Check each line of the listing for the string "this", then state how many lines have it. Only the number is wanted.
#####
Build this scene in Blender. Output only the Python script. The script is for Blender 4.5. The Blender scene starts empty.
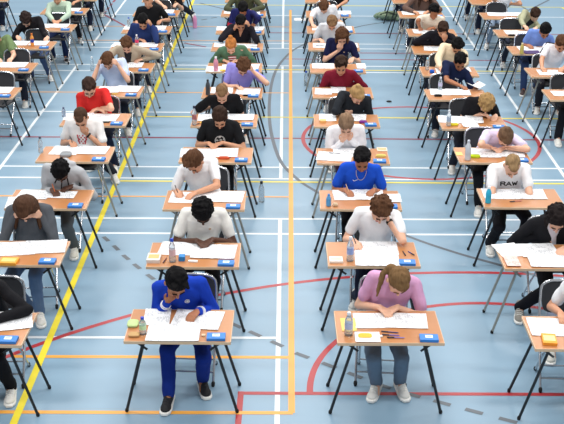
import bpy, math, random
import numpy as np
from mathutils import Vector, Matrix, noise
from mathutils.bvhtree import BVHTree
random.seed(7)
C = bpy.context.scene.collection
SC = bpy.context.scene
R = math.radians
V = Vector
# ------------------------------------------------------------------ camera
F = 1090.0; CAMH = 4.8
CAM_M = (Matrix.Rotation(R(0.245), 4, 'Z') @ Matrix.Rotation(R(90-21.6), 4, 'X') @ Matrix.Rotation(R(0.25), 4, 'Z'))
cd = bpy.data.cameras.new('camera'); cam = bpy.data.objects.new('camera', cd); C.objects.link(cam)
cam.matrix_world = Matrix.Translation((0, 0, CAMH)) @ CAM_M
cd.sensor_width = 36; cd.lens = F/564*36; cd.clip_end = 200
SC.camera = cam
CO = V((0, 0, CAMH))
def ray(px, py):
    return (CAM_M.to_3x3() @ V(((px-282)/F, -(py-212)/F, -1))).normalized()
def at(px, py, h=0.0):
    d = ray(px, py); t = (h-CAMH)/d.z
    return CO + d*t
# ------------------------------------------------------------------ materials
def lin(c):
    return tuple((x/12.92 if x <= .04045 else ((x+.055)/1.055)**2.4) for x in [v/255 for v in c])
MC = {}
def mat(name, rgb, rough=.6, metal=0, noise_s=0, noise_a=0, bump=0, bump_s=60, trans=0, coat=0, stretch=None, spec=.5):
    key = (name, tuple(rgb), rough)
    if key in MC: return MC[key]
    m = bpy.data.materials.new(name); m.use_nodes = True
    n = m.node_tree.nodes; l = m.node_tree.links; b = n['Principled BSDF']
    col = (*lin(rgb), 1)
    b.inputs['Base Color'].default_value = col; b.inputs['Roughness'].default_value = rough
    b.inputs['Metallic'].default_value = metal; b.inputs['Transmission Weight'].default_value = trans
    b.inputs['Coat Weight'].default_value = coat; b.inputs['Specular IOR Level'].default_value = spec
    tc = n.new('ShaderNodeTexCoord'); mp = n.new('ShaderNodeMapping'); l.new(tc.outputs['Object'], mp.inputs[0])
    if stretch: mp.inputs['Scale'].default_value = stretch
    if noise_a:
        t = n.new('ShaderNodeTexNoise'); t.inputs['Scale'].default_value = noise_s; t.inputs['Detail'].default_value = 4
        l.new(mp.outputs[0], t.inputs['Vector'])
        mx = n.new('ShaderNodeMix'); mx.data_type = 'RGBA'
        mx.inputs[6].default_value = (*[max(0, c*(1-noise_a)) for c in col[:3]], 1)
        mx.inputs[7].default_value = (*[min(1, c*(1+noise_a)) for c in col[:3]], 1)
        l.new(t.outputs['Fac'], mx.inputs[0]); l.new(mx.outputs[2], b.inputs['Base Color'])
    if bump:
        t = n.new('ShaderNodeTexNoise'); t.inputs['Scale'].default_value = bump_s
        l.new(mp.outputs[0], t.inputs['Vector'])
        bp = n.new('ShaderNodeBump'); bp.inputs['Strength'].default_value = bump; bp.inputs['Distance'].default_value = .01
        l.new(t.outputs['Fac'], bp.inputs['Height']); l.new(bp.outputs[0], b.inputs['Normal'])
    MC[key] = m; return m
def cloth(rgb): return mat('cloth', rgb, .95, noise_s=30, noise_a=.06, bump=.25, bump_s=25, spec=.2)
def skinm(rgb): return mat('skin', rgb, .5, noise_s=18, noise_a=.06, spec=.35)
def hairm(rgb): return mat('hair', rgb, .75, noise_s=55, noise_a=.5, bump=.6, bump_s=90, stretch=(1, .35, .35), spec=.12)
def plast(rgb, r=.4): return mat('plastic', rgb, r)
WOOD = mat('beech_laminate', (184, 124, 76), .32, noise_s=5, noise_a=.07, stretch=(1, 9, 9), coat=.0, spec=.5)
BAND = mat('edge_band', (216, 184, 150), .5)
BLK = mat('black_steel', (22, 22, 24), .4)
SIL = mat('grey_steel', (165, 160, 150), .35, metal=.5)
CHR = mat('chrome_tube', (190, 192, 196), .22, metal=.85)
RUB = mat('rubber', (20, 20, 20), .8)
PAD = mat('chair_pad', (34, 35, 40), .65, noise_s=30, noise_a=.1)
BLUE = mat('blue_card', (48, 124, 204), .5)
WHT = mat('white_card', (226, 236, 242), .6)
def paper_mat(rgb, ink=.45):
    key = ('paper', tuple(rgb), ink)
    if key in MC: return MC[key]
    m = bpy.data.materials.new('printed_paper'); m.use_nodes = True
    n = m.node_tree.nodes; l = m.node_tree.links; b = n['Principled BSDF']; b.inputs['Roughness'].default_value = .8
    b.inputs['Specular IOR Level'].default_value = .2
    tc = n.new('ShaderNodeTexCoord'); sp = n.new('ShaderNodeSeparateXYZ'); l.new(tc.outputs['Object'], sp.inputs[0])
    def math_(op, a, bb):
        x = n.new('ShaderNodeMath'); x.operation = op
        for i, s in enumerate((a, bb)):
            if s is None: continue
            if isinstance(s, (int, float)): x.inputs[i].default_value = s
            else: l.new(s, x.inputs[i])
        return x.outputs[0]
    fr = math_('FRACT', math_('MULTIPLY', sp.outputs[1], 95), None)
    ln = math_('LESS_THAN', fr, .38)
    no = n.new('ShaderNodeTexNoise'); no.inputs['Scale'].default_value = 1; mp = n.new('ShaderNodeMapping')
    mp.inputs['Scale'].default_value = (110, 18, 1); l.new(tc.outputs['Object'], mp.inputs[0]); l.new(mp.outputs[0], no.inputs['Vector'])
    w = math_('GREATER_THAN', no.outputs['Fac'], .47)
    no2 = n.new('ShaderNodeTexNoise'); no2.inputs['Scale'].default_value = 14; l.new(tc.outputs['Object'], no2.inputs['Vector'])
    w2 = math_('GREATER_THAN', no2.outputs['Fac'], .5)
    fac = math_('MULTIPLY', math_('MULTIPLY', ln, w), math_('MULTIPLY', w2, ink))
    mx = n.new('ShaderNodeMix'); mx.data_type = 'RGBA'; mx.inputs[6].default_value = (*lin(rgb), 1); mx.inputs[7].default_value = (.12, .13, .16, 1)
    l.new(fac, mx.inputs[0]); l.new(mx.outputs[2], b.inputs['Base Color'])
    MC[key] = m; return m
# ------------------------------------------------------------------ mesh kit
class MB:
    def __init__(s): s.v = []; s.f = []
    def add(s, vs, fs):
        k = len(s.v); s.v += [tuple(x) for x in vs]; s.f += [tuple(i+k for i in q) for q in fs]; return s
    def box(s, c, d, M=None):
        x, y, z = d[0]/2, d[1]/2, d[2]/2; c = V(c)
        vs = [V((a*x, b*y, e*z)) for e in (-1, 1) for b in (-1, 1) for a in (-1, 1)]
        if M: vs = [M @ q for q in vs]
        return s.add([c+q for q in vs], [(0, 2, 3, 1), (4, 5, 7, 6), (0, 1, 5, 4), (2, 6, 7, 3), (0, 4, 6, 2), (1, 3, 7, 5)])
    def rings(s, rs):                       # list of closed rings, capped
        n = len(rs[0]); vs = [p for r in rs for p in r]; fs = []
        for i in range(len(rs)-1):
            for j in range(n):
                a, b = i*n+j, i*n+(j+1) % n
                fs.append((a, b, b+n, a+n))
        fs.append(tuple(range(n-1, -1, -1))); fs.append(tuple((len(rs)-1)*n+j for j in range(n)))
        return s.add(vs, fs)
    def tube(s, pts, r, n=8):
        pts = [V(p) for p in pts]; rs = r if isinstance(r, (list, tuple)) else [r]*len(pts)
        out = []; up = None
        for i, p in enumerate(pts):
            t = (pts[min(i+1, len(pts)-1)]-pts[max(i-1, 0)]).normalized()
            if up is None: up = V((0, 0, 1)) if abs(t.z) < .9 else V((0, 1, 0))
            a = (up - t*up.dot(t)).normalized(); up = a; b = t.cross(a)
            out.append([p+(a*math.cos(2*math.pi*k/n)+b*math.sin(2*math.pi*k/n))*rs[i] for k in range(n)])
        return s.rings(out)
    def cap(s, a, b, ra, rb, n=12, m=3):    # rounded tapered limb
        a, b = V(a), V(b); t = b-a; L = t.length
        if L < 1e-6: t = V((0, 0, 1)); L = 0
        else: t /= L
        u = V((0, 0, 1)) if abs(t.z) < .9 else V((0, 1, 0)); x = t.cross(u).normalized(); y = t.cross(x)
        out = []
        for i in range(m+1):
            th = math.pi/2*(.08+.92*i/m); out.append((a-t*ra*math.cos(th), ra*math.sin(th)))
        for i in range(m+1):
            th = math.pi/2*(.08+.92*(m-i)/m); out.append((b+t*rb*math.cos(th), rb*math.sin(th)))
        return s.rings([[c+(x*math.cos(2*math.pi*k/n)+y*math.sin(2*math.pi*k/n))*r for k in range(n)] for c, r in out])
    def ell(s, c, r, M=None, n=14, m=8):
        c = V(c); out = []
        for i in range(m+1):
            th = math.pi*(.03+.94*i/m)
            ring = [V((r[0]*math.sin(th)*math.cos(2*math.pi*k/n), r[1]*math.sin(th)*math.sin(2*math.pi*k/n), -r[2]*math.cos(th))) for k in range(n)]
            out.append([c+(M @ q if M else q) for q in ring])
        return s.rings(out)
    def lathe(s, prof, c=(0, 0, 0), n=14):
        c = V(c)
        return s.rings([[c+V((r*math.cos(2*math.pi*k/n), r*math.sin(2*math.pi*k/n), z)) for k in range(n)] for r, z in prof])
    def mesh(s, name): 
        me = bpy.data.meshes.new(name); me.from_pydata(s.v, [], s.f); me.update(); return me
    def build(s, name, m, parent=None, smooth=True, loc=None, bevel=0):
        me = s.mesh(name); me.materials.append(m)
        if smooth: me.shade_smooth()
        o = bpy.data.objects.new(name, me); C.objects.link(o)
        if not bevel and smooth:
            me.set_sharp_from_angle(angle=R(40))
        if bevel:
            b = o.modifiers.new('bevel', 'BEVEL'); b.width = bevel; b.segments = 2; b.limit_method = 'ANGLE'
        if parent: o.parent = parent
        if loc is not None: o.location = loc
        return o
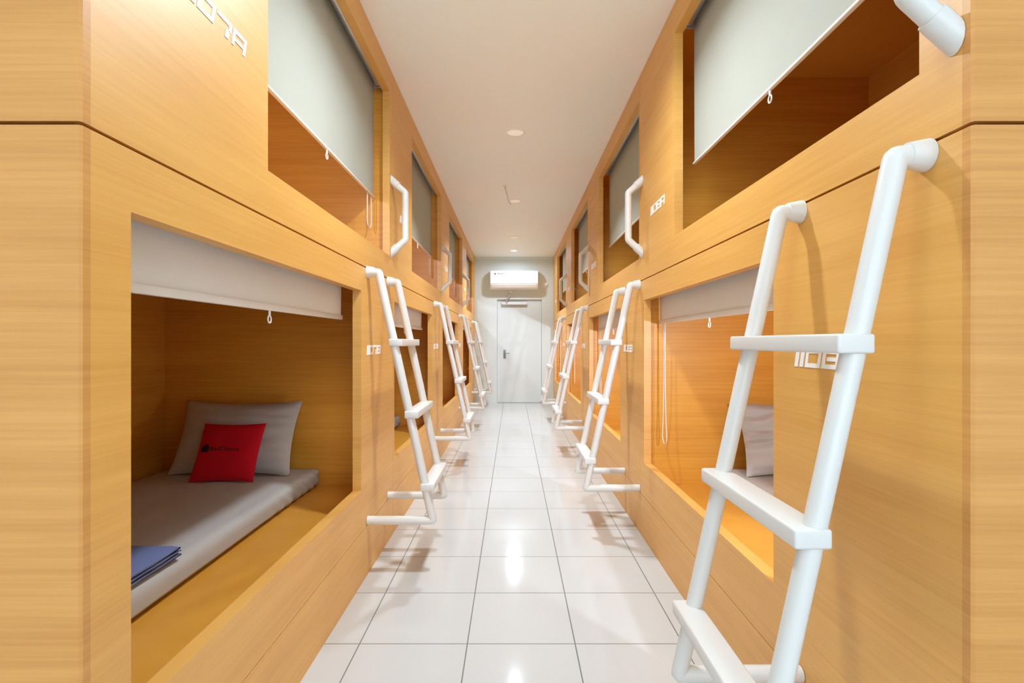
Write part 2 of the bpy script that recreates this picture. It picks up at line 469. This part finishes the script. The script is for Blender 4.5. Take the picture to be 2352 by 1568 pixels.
#####
*Response*: 2